**Written request**
Give back, exactly as written, the lines from the beginning of the listing through the one that contains "QUADS += ext".

*** Data segment

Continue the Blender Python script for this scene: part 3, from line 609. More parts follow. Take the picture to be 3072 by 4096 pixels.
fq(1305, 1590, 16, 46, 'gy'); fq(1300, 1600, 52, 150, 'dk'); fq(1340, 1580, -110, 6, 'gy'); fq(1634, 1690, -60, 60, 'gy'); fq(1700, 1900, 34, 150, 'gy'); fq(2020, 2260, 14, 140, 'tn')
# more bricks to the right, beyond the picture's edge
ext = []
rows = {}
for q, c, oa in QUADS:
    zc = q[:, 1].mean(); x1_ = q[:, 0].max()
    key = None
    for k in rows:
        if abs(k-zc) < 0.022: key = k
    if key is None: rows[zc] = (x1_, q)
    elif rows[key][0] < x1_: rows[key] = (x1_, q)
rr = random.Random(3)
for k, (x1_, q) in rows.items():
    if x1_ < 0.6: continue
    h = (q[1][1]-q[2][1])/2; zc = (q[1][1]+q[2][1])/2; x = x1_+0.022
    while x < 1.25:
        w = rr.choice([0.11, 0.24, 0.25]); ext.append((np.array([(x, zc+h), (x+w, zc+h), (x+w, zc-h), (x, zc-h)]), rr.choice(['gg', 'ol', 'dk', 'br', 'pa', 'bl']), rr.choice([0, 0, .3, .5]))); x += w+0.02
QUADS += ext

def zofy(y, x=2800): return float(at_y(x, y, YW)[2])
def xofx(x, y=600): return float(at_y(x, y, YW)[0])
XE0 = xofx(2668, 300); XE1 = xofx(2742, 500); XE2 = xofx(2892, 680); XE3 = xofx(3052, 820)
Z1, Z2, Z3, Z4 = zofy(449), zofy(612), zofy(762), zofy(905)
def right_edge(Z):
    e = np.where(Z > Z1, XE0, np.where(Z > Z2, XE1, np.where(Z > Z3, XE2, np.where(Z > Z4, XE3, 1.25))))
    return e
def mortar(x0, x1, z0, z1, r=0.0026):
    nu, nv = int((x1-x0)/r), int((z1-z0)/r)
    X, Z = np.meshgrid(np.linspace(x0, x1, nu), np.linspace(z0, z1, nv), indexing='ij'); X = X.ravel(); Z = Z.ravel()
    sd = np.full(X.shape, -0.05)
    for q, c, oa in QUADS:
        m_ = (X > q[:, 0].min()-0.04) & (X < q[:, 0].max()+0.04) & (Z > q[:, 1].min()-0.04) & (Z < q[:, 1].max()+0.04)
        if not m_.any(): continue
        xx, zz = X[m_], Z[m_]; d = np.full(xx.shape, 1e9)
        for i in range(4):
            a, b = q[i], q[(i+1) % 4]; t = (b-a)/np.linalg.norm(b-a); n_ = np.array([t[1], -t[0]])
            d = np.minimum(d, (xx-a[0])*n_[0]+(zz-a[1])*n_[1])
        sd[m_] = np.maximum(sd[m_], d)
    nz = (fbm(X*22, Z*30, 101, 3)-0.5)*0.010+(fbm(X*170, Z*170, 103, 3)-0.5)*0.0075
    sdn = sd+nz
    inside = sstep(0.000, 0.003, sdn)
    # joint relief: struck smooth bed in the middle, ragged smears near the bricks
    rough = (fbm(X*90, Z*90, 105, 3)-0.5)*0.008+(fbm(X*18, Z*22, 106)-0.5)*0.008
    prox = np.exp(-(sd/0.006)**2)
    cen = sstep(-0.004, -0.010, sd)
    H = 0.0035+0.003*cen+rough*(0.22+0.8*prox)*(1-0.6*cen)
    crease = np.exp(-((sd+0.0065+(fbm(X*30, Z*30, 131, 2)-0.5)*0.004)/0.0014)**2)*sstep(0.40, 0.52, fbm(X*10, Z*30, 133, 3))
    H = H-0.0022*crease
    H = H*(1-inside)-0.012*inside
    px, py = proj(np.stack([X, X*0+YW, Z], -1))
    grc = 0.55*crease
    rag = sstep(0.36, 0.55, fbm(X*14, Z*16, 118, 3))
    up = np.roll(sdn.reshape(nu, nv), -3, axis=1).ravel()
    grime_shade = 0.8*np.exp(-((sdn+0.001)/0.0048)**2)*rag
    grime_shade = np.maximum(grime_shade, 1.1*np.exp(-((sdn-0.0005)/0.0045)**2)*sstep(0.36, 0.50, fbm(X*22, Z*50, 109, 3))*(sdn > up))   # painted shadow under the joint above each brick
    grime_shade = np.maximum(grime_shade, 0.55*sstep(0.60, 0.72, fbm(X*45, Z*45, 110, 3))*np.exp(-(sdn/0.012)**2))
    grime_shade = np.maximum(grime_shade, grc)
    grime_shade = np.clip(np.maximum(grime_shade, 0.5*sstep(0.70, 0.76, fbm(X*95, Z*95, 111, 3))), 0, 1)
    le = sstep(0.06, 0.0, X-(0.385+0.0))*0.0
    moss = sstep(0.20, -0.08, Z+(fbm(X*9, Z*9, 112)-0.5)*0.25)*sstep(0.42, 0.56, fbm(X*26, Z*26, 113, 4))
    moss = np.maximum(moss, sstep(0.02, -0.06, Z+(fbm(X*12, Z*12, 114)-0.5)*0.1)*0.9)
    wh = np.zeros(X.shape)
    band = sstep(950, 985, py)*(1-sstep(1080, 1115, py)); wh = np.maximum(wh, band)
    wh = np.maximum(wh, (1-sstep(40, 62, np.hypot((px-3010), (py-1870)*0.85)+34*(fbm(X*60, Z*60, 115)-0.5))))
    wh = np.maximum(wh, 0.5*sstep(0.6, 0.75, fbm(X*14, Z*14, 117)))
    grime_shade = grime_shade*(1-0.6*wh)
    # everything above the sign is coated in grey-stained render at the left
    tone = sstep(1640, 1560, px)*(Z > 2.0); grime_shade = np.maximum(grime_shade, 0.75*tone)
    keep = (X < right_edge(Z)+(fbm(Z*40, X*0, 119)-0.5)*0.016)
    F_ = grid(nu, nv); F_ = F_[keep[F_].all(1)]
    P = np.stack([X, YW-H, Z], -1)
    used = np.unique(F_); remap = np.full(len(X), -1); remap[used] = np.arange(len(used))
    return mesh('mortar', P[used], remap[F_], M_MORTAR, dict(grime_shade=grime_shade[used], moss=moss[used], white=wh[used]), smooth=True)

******

**Solution to this exercise**
Continue the Blender Python script for this scene: part 3, from line 609. More parts follow. Take the picture to be 3072 by 4096 pixels.
fq(1305, 1590, 16, 46, 'gy'); fq(1300, 1600, 52, 150, 'dk'); fq(1340, 1580, -110, 6, 'gy'); fq(1634, 1690, -60, 60, 'gy'); fq(1700, 1900, 34, 150, 'gy'); fq(2020, 2260, 14, 140, 'tn')
# more bricks to the right, beyond the picture's edge
ext = []
rows = {}
for q, c, oa in QUADS:
    zc = q[:, 1].mean(); x1_ = q[:, 0].max()
    key = None
    for k in rows:
        if abs(k-zc) < 0.022: key = k
    if key is None: rows[zc] = (x1_, q)
    elif rows[key][0] < x1_: rows[key] = (x1_, q)
rr = random.Random(3)
for k, (x1_, q) in rows.items():
    if x1_ < 0.6: continue
    h = (q[1][1]-q[2][1])/2; zc = (q[1][1]+q[2][1])/2; x = x1_+0.022
    while x < 1.25:
        w = rr.choice([0.11, 0.24, 0.25]); ext.append((np.array([(x, zc+h), (x+w, zc+h), (x+w, zc-h), (x, zc-h)]), rr.choice(['gg', 'ol', 'dk', 'br', 'pa', 'bl']), rr.choice([0, 0, .3, .5]))); x += w+0.02
QUADS += ext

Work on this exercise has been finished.